GOAL: Retype exactly the lines from the first one through the line with "beamcr, md, .02)", including both ends; skip any pictures.

SOURCE MATERIAL:
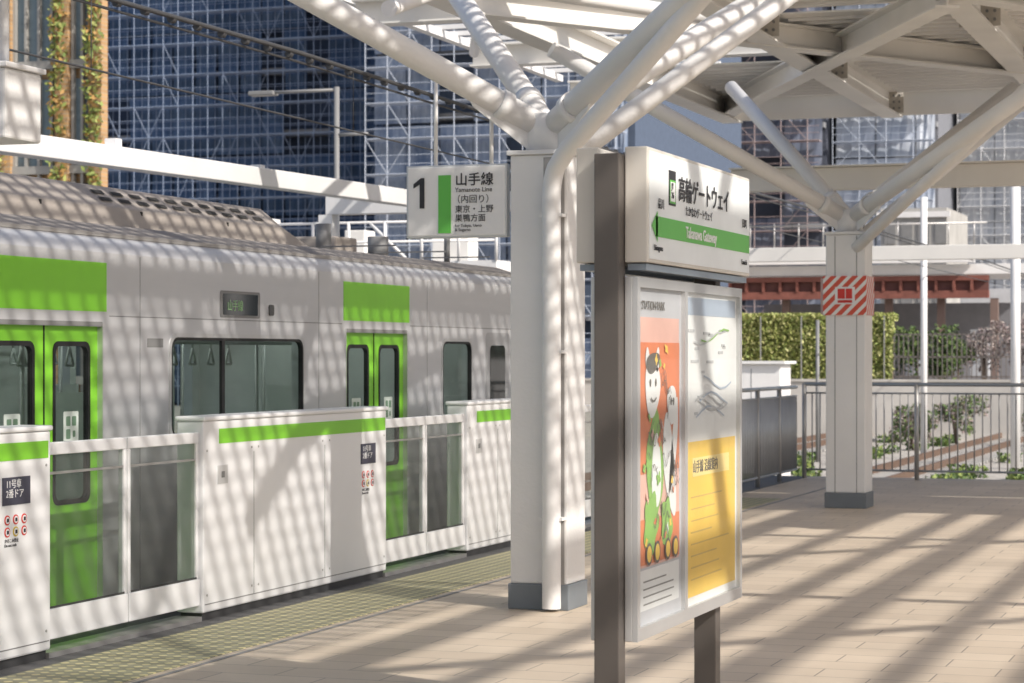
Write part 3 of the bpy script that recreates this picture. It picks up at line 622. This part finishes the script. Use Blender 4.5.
tubes('catenary_pole', [((-6.5, 56, -1.1), (-6.5, 56, 5.8), .12)], white, None, 12)
tubes('catenary_pole', [((-11.8, 58, -1.1), (-11.8, 58, 2.6), .05)], midg, None, 12)
lp = empty('track_lamp_pole'); tubes('pole', [((-16.1, 36.7, -1.1), (-16.1, 36.7, 6.45), .05)], midg, lp, 10); tubes('arm', [((-17.6, 36.7, 6.40), (-16.1, 36.7, 6.40), .03), ((-16.1, 36.7, 5.6), (-15.5, 36.7, 5.6), .03)], midg, lp, 8); box('lamp_head', (-17.8, 36.6, 6.35), (-17.3, 36.85, 6.43), midg, lp, .02)
md = empty('maintenance_walkway')
box('deck', (-19.5, 37, 3.15), (-13.2, 38.5, 3.35), steelw, md); boxes('legs', [((x_, 37.2, -1.1), (x_+.2, 37.4, 3.15)) for x_ in (-19.3, -16.4, -13.5)], steelw, md)
tubes('guard_rail', [((-19.5, 37, z_), (-13.2, 37, z_), .025) for z_ in (3.7, 4.05)]+[((-19.5+i*.7, 37, 3.35), (-19.5+i*.7, 37, 4.07), .03) for i in range(10)]+[((-18.6, 37, 4.05), (-17.6, 37, 3.4), .03), ((-15.6, 37, 4.05), (-14.9, 37, 3.4), .03)], white, md, 6)
boxes('cabinets', [((-18.4, 37.5, 3.35), (-17.8, 38, 4.2)), ((-16.3, 37.5, 3.35), (-15.9, 38, 3.95)), ((-14.6, 37.5, 3.35), (-13.9, 38, 4.1))], beamcr, md, .02)

# ------------------------------------------------------------------ buildings under construction: mesh sheets + scaffold, far colours lightened for haze
def netmat(name, c1, c2):
    m = bpy.data.materials.new(name); m.use_nodes = True; nt = m.node_tree; b = nt.nodes['Principled BSDF']; b.inputs['Roughness'].default_value = .9
    b.inputs['Specular IOR Level'].default_value = .1
    tc = nt.nodes.new('ShaderNodeTexCoord')
    n = nt.nodes.new('ShaderNodeTexNoise'); n.inputs['Scale'].default_value = .35; n.inputs['Detail'].default_value = 10; n.inputs['Roughness'].default_value = .7; nt.links.new(tc.outputs['Object'], n.inputs['Vector'])
    mp = nt.nodes.new('ShaderNodeMapping'); mp.inputs['Scale'].default_value = (2.5, 1, .18); nt.links.new(tc.outputs['Object'], mp.inputs[0])
    n2 = nt.nodes.new('ShaderNodeTexNoise'); n2.inputs['Scale'].default_value = 1.0; n2.inputs['Detail'].default_value = 4; nt.links.new(mp.outputs[0], n2.inputs['Vector'])
    ad = nt.nodes.new('ShaderNodeMath'); ad.operation = 'MULTIPLY_ADD'; ad.inputs[1].default_value = .45; nt.links.new(n2.outputs['Fac'], ad.inputs[0]); nt.links.new(n.outputs['Fac'], ad.inputs[2])
    r = nt.nodes.new('ShaderNodeValToRGB'); r.color_ramp.elements[0].position = .55; r.color_ramp.elements[1].position = .95
    r.color_ramp.elements[0].color = (*c1, 1); r.color_ramp.elements[1].color = (*c2, 1)
    nt.links.new(ad.outputs[0], r.inputs[0]); nt.links.new(r.outputs[0], b.inputs['Base Color']); return m
def scaffold_building(name, x0, x1, y0, depth, h, net, pole, dx=1.2, dz=1.7, layers=2, r=.03, cover=.75, core=None):
    g = empty(name); core = core or darkg
    box('core', (x0, y0+2.4, -1.1), (x1, y0+depth, h), core, g)
    boxes('floor_slabs', [((x0, y0+1.6, z), (x1, y0+2.39, z+.35)) for z in [3.4*i for i in range(int(h/3.4))]], mat('slab_grey', (.26, .27, .29), .8), g)
    V = []; F = []
    z = -1.0
    while z < h:
        x = x0
        while x < x1-.1:
            wd = min(dx*1.5, x1-x)
            if random.random() < cover:
                k = len(V); n_ = 5; dep = y0+1.15
                for i in range(n_+1):
                    for zz in (z+.05, z+dz*1.0, z+dz*2-.08): V.append((x+.03+(wd-.06)*i/n_, dep+.07*math.sin(i*2.1+x*5+zz)+random.uniform(-.03, .03), zz))
                for i in range(n_):
                    for j in range(2): a = k+i*3+j; F.append((a, a+3, a+4, a+1))
            x += wd
        z += dz*2
    mesh('net_sheets', V, F, net, g)
    T = []
    for k in range(layers):
        yy = y0+k*.9; x = x0
        while x <= x1+.01: T.append(((x, yy, -1.1), (x, yy, h), r)); x += dx
        z = 0
        while z < h: T.append(((x0, yy, z), (x1, yy, z), r)); T.append(((x0, yy, z+.5), (x1, yy, z+.5), r*.6)); T.append(((x0, yy, z+.95), (x1, yy, z+.95), r*.6)); z += dz
    tubes('scaffold_poles', T, pole, g, 4, False)
    T = []; z = 0; i = 0
    while z < h:
        x = x0
        while x+dx < x1:
            if random.random() < .4: T.append(((x, y0, z), (x+dx, y0, z+dz), r*.6) if random.random() < .5 else ((x+dx, y0, z), (x, y0, z+dz), r*.6))
            x += dx
        z += dz
    tubes('scaffold_braces', T, pole, g, 4, False)
    z = 0; D = []
    while z < h: D.append(((x0, y0+.02, z-.06), (x1, y0+.88, z))); z += dz
    boxes('scaffold_decks', D, pole, g)
    return g
bl = netmat('blue_net', (.055, .10, .19), (.14, .21, .33)); blp = mat('scaffold_blue', (.24, .30, .42), .6)
scaffold_building('scaffolded_tower', -64, -45, 110, 25, 45, bl, blp, .9, 1.7, 2, .026, .9, mat('core_blue', (.05, .075, .13), .9))
bl2 = netmat('pale_net', (.12, .17, .27), (.42, .48, .58)); blp2 = mat('scaffold_pale', (.42, .47, .56), .6)
scaffold_building('scaffolded_building', -44.5, -31, 105, 25, 38, bl2, blp2, 1.2, 1.8, 1, .03, .9, mat('core_blue2', (.09, .12, .18), .9))
bl3 = netmat('grey_net', (.36, .41, .50), (.66, .69, .74)); cg = mat('core_grey', (.2, .21, .24), .9)
scaffold_building('scaffolded_building', -29.5, -22.8, 150, 25, 40, bl3, blp2, 1.8, 2.0, 1, .03, .95, cg)
scaffold_building('scaffolded_building', -38, -30, 148, 25, 40, netmat('dark_net', (.10, .13, .20), (.30, .32, .38)), mat('dkpole', (.34, .27, .27), .7), 1.8, 2.0, 1, .035, .7, mat('core_d', (.08, .09, .12), .9))
scaffold_building('scaffolded_building', -22.3, -8, 158, 25, 40, netmat('haze_net', (.42, .45, .50), (.72, .73, .75)), mat('sp3', (.58, .59, .61), .6), 1.6, 2.0, 2, .03, .9, cg)  # net colour made paler to imitate distance haze
sb = empty('site_building'); box('walls', (-21, 120, -1.1), (-17.5, 128, 9.5), concrete, sb); boxes('floors', [((-21.2, 119.8, z_), (-17.3, 120, z_+.3)) for z_ in (3, 5, 7, 9)], steelw, sb); boxes('windows', [((-20.8+i*.9, 119.9, z_), (-20.2+i*.9, 119.99, z_+1.2)) for i in range(4) for z_ in (3.6, 5.6, 7.6)], midg, sb)
lb = empty('low_building'); box('walls', (-14, 100, -1.1), (-3, 108, 4.6), mat('lowb', (.60, .60, .61), .7), lb); boxes('openings', [((-13.5+i*1.5, 99.95, 1.8), (-12.6+i*1.5, 99.99, 3.6)) for i in range(7)], midg, lb)
bf = empty('green_facade_building')
bm_ = bpy.data.materials.new('ochre_brick'); bm_.use_nodes = True; nt = bm_.node_tree; b = nt.nodes['Principled BSDF']; b.inputs['Roughness'].default_value = .85
tc = nt.nodes.new('ShaderNodeTexCoord'); mp = nt.nodes.new('ShaderNodeMapping'); mp.inputs['Rotation'].default_value = (R(90), 0, 0); nt.links.new(tc.outputs['Object'], mp.inputs[0])
br = nt.nodes.new('ShaderNodeTexBrick'); br.inputs['Scale'].default_value = 1; br.inputs['Brick Width'].default_value = .3; br.inputs['Row Height'].default_value = .12; br.inputs['Mortar Size'].default_value = .01
br.inputs['Color1'].default_value = (.50, .31, .15, 1); br.inputs['Color2'].default_value = (.36, .22, .11, 1); br.inputs['Mortar'].default_value = (.38, .32, .24, 1); nt.links.new(mp.outputs[0], br.inputs['Vector']); nt.links.new(br.outputs[0], b.inputs['Base Color'])
pl = [(-52, 60.3), (-34.0, 60.3), (-43.5, 75), (-61.5, 75)]
mesh('wall', [(*p, -1.1) for p in pl]+[(*p, 26) for p in pl], [(0, 1, 5, 4), (1, 2, 6, 5), (2, 3, 7, 6), (3, 0, 4, 7), (4, 5, 6, 7), (3, 2, 1, 0)], bm_, bf)
boxes('piers', [((x_, 59.9, -1.1), (x_+.45, 60.29, 26)) for x_ in (-38.9, -37.6, -35.6, -34.45)], bm_, bf)
boxes('window_glass', [((xw, 60.2, z_), (xw2, 60.29, z_+2.7)) for xw, xw2 in ((-37.1, -35.65), (-35.1, -34.5)) for z_ in (1, 4.2, 7.4, 10.6, 13.8)], mat('fglass', (.16, .21, .24), .1, spec=.6), bf)
boxes('window_mullions', [((x_, 60.05, -1), (x_+.09, 60.2, 17)) for x_ in (-37.15, -36.75, -36.3, -35.85, -35.12, -34.8)]+[((-37.15, 60.0, z_), (-34.5, 60.2, z_+.25)) for z_ in (.8, 4.0, 7.2, 10.4, 13.6)], mat('mull', (.34, .33, .31), .6), bf)
leaves('climbing_plants', [((-38.9, 59.6, 2), (-37.2, 59.85, 20)), ((-35.7, 59.6, 2), (-35.15, 59.85, 20)), ((-34.5, 59.6, 2), (-33.9, 59.85, 20))], 4800, .10, [lf[0], lf[1], dk[1], mat('leaf_rust', (.42, .25, .08), .7)], bf)
eb = empty('reflection_block'); box('walls', (34, -40, -1.1), (44, 120, 9), concrete, eb); boxes('windows', [((33.95, -38+i*4, z_), (33.99, -35.5+i*4, z_+1.6)) for i in range(38) for z_ in (2, 5.5)], twin, eb)  # unseen block added to give the train glass a dark reflection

TASK SOLUTION:
Write part 3 of the bpy script that recreates this picture. It picks up at line 622. This part finishes the script. Use Blender 4.5.
tubes('catenary_pole', [((-6.5, 56, -1.1), (-6.5, 56, 5.8), .12)], white, None, 12)
tubes('catenary_pole', [((-11.8, 58, -1.1), (-11.8, 58, 2.6), .05)], midg, None, 12)
lp = empty('track_lamp_pole'); tubes('pole', [((-16.1, 36.7, -1.1), (-16.1, 36.7, 6.45), .05)], midg, lp, 10); tubes('arm', [((-17.6, 36.7, 6.40), (-16.1, 36.7, 6.40), .03), ((-16.1, 36.7, 5.6), (-15.5, 36.7, 5.6), .03)], midg, lp, 8); box('lamp_head', (-17.8, 36.6, 6.35), (-17.3, 36.85, 6.43), midg, lp, .02)
md = empty('maintenance_walkway')
box('deck', (-19.5, 37, 3.15), (-13.2, 38.5, 3.35), steelw, md); boxes('legs', [((x_, 37.2, -1.1), (x_+.2, 37.4, 3.15)) for x_ in (-19.3, -16.4, -13.5)], steelw, md)
tubes('guard_rail', [((-19.5, 37, z_), (-13.2, 37, z_), .025) for z_ in (3.7, 4.05)]+[((-19.5+i*.7, 37, 3.35), (-19.5+i*.7, 37, 4.07), .03) for i in range(10)]+[((-18.6, 37, 4.05), (-17.6, 37, 3.4), .03), ((-15.6, 37, 4.05), (-14.9, 37, 3.4), .03)], white, md, 6)
boxes('cabinets', [((-18.4, 37.5, 3.35), (-17.8, 38, 4.2)), ((-16.3, 37.5, 3.35), (-15.9, 38, 3.95)), ((-14.6, 37.5, 3.35), (-13.9, 38, 4.1))], beamcr, md, .02)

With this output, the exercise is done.